El Plachutta nos impresionó. Todo funciona como una máquina alemana. Posee y mima el ganado vacuno que cocina. Es grande, limpio, ordenado, luminoso, y se llenaba y volvía a llenarse sin tregua. Una pared aparecía cubierta de fotos de famosísimos. Nuestra esposa ordenó el Wiener schnitzel y nosotros el Tafelspitz, especialidad de la casa que preparan a miles con la auténtica receta de Francisco José I. Y tras cinco minutos estaban en la mesa; el dorado filete empanado llegó con guarnición de sabrosa kartoffelsalat y el Tafelspitz en una cacerola de cobre, plena de caldo fragante, con zanahorias y nabos así como un par de gruesas lonchas de carne de buey. Aparte, papas sancochadas hechas virutas y doradas en mantequilla (las hash brown potatoes de los huevos fritos de los desayunos de los baretos neoyorquinos o un rôsti sin montar) y un bowl con repollo cocido trinchado y mezclado con crema. Y como aderezos, dos salsas: una especie de mayonesa con cebollino picadito, conocida como Remulade y meretich (rábano rusticano) rallado mezclado con compota de manzana. Y seguimos el ritual: bebimos tazas de un caldo suculento, reparador y calentito, y atacamos luego el tuétano, que primero esparcimos sobre una rebanada de pan negro ad hoc.
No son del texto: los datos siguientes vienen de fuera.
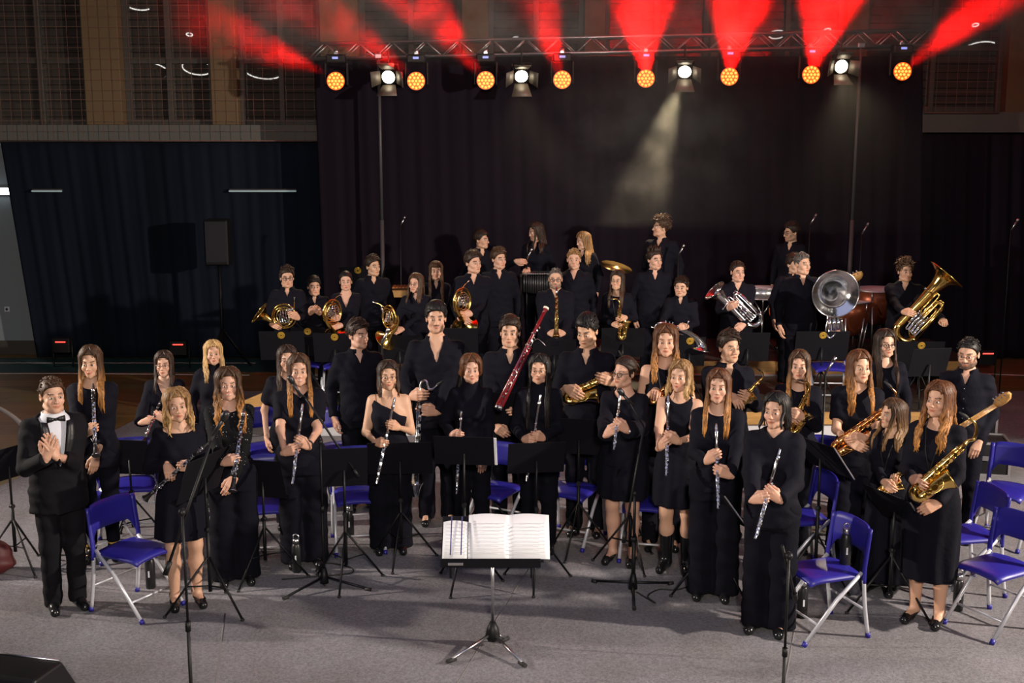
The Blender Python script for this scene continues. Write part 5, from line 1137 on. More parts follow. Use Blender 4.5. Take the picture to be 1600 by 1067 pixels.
for px, py in ((690, 1040), (830, 1049), (792, 1000)):
    e = G(px, py, .015)-V3(cb[0], cb[1], FLOOR); e = e*(.40/np.linalg.norm(e)) if np.linalg.norm(e) > .46 else e; e[2] = .018; mb = MB(); mb.rod((0, 0, .09), e, .011, 10, .009); l = mb.build('leg', M['chrome'], o); mb = MB(); mb.rod(e-unit(e)*.06, e+unit(e)*.015, .015, 10); mb.build('foot_cap', M['rubber'], l)
def score(label, x0, x1, lift, n, h=.30):
    s = thing('score', label, 'sheet music', (cb[0], cb[1], FLOOR)); 
    for k in range(n):
        w = (x1-x0)/n; g = []
        for i in range(9):
            u = i/8; bulge = .022*math.sin(math.pi*u)*(1-.4*u)+lift; g.append([V3(x0+w*(k+u), 0, H)+up*(v*h-.165)+nr*(.008+bulge*(.4+.6*v)) for v in (0, .5, 1)])
        mb = MB(); mb.sheet(np.array(g), .006); p = mb.build('page', M['paper'], s)
        mb = MB()
        for q in range(9): z = .04+q*.028; a = V3(x0+w*(k+.12), 0, H)+up*(z-.165)+nr*(.033+lift*1.); b = V3(x0+w*(k+.88), 0, H)+up*(z-.165)+nr*(.033+lift*1.); mb.box((a+b)/2-nr*.006, (w*.76, .0012, .004), .0003, R_)
        mb.build('printed_staves', M['paper_ink'], p)
    return s
score('open white score lying on the conductor stand', -.16, .38, .012, 2, .34); score('folded score sheets at the left of the conductor stand', -.33, -.165, .004, 1, .29)
for x in (-.275, -.205): mb = MB(); mb.box(V3(x, 0, H)+up*.0+nr*.045, (.008, .006, .30), .002, R_); s = mb.build('score_spine', M['binder_blue']); s.location = (cb[0], cb[1], FLOOR); tag(s, 'thin navy binder spine %s on the conductor stand' % ('leftmost' if x < -.25 else 'beside the open score'), 'binder')
# microphone stands
def mic_stand(label, base, joint, boom=None, micp=None, heavy=False, bl=FLOOR, legs=.34, rot=.2, r0=.0105):
    """base: point on the floor; joint: (x, y) on the pole's top; boom: (x, y, nearer, x2, y2, nearer2)"""
    b = base if len(base) == 3 else G(*base, bl); o = thing('microphone_stand', label, 'microphone stand', (b[0], b[1], bl)); L_ = lambda p: np.asarray(p)-V3(b[0], b[1], bl); j = P(*joint, b[1]); j = V3(b[0], b[1], j[2]); z = j[2]-bl
    mb = MB(); mb.rod((0, 0, .06), (0, 0, z*.55), r0, 12); mb.build('lower_tube', M['stand_black'], o); mb = MB(); mb.rod((0, 0, z*.54), (0, 0, z), r0*.72, 10); mb.rod((0, 0, z*.52), (0, 0, z*.56), r0*1.5, 12); mb.build('upper_tube', M['stand_black'], o)
    mb = MB(); mb.tube([(0, 0, .03), (0, 0, .09), (0, 0, .15)], [.034, .03, .018], 14); mb.build('hub', M['stand_black'], o)
    for k in range(3):
        a = rot+k*2.094; e = V3(legs*math.cos(a), legs*math.sin(a), .012); mb = MB(); mb.rod((0, 0, .08), e, .010, 8); l = mb.build('leg', M['stand_black'], o); mb = MB(); mb.rod(e*.88+V3(0, 0, .002), e, .015, 8); mb.build('foot_cap', M['rubber'], l)
    if boom:
        a, c = L_(P(boom[0], boom[1], b[1]-boom[2])), L_(P(boom[3], boom[4], b[1]-boom[5])); mb = MB(); mb.rod(a, c, .0085, 8); bo = mb.build('boom', M['stand_black'], o); mb = MB(); mb.rod(a, a+(c-a)*.10, .016, 10); mb.build('counterweight', M['stand_black'], bo)
        mb = MB(); mb.ball((0, 0, z), (.022, .03, .022)); mb.build('clutch', M['stand_black'], o)
        if micp:
            m = L_(P(micp[0], micp[1], b[1]-micp[2])); mb = MB(); mb.rod(c, m, .006, 8); mb.build('gooseneck', M['stand_black'], o); dv = unit(V3(micp[3], -.2, micp[4]))
            mi = MB(); mi.rod(m-dv*.04, m+dv*.08, .012, 12); mi.tube([m+dv*.08, m+dv*.10, m+dv*.13, m+dv*.145], [.015, .022, .022, .012], 14); mi.build('microphone', M['mic_grey'], o)
    return o
mic_stand('tall microphone stand at lower left rising from the bottom edge', V3(*(G(304, 1180, FLOOR)[:2]), FLOOR), (302, 800), (258, 898, -.1, 330, 690, -.25), (338, 672, -.32, .4, .6))
mic_stand('microphone stand at lower right rising from the bottom edge', V3(*(G(1219, 1190, FLOOR)[:2]), FLOOR), (1221, 868), (1243, 935, -.2, 1222, 852, .0))
mic_stand('boom microphone stand in front of the flautist with thick glasses', (989, 925), (988, 770), (974, 848, .06, 1006, 667, -.05), (984, 628, -.1, -.55, .65), rot=.45, legs=.36, r0=.016)
mic_stand('boom microphone stand before the long-haired flautist', (507, 916), (508, 690), (560, 745, -.1, 478, 622, .0), (466, 612, .02, -.35, .75), rot=-.25, legs=.38)
for x, y, d, lab in ((625, 352, 15.9, 'overhead microphone on a thin stand at the back left'), (1266, 348, 15.9, 'overhead microphone on a thin stand behind the tall percussionist in glasses'), (1347, 362, 15.7, 'overhead microphone beside the right mast'), (1580, 356, 15.0, 'overhead microphone at the far right edge'), (1060, 396, 15.6, 'microphone stand behind the curly-haired percussionist'), (823, 402, 15.6, 'microphone stand by the vibraphone'), (597, 531, 11.4, 'microphone with bright body right of the man looking right in the left half'), (1290, 578, 9.95, 'microphone with bright body between the two auburn saxophonists at right')):
    c = P(x, y, d); bz = FLOOR if x > 1500 or d < 12 else Z2_; o = thing('microphone_stand', lab, 'microphone stand', (c[0], d, bz)); z = c[2]-bz; mb = MB(); mb.rod((0, 0, .02), (0, 0, z), .009, 8); mb.build('pole', M['stand_black'], o); mb = MB(); mb.rod((0, 0, 0), (0, 0, .025), .13, 20); mb.build('round_base', M['stand_black'], o)
    mb = MB(); mb.rod((.0, 0, z-.03), (.05, -.03, z+.08), .011, 10); mb.rod((.05, -.03, z+.08), (.07, -.04, z+.12), .016, 10); mb.build('microphone', M['chrome'], o)
# bottles
BT = []
def bottle_parts(r):
    mb = MB(); mb.tube([(0, 0, z) for z in (0, .004, .20, .225, .235)], [.034, .037, .037, .03, .026], 18); mb.build('flask', M['bottle'], r); mb = MB(); mb.tube([(0, 0, .235), (0, 0, .265), (0, 0, .275)], [.027, .027, .02], 16); mb.build('cap', M['chrome'], r)
    mb = MB(); mb.tube([(-.022, 0, .262), (-.02, 0, .30), (0, 0, .312), (.02, 0, .30), (.022, 0, .262)], .005, 8); mb.build('handle', M['chrome'], r); mb = MB(); mb.box((0, -.0375, .12), (.012, .002, .05), .0005); mb.build('logo_mark', M['white_cotton'], r)
for x, y, bz, lab in ((236, 918, FLOOR, 'black steel bottle on the carpet under the blue chair beside the conductor'), (464, 893, FLOOR, 'black steel bottle by the feet of the long-haired flautist'), (547, 838, FLOOR, 'black steel bottle behind the bare-shouldered flautist'), (1046, 862, FLOOR, 'black steel bottle left of the lace tights'), (1253, 964, FLOOR, 'black steel bottle under the large blue chair at right'), (1350, 916, FLOOR, 'black steel bottle right of the large blue chair'), (1496, 953, FLOOR, 'black steel bottle by the heels of the tenor saxophonist'), (1320, 884, FLOOR+.455, 'black steel bottle standing on the large blue chair seat')):
    c = G(x, y, bz); mw = Matrix.Translation((c[0], c[1], bz))
    if not BT: r = thing('water_bottle', lab, 'bottle', group='black steel bottles'); bottle_parts(r); r.matrix_basis = mw; BT.append(r)
    else: dup(BT[0], lab, mw)
def cable(label, pts, m='rubber', r=.006):
    p = smooth_path([G(*q, FLOOR+.006) for q in pts], 70); mb = MB(); mb.tube(p, r, 6); tag(mb.build('cable', M[m]), label, 'cable')
cable('black cable looping on the carpet right of the boom microphone stand', [(995, 925), (1010, 934), (1024, 942), (1012, 931), (1030, 921), (1060, 921), (1095, 908), (1120, 905)])
cable('black cable loop by the microphone stand left of the middle', [(507, 915), (494, 890), (510, 880), (540, 884), (552, 890), (545, 896), (500, 900), (470, 903), (440, 905)])
cable('black cables lying on the carpet at the right', [(1480, 790), (1520, 775), (1540, 800), (1500, 815), (1545, 822), (1570, 800)])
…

Finalmente, siguiendo con la liturgia que exige el platonazo, sacamos los filetes del cazo, los cortamos en cachitos y los untamos con pizcas de una u otra salsa; y al momento de depositarlos en la boca ya estábamos asiendo porcioncitas de aquellas papas o de aquel repollo. La carne nos sorprendió no por su sabor -que generosamente lo cede al caldo- sino por su singular textura. Es la centroeuropea cultura del buey hervido, que cantaron sólidos gastrónomo como Julio Camba o Xavier Domingo.

Y salimos con la conciencia tranquila: con la certeza de haber cumplido un viejo deseo. "Hay edades en las que un capricho es una urgencia", dice un sarcástico amigo. Y entonces echamos una miradita al cielo, por si nos saludaba don Néstor. ¿Y por qué no? Era el día de la Navidad. Mas ni un mal pajarito nos brindó un pío pío. Y tras caminar unos 12 minutos estábamos ya en el hotel Sacher con sendos trozos de la famosísima tarta de chocolate y una hora después, cómodamente sentados en el tren. Ansiosos estábamos por reencontrarnos con aquel golfo italoamericano, que el Generalísimo expulsó del "maldecido país", y darle otra dentellada a su libro. El tiempo se fue volando. Fue la justa compensación a un impenitente gastronómada.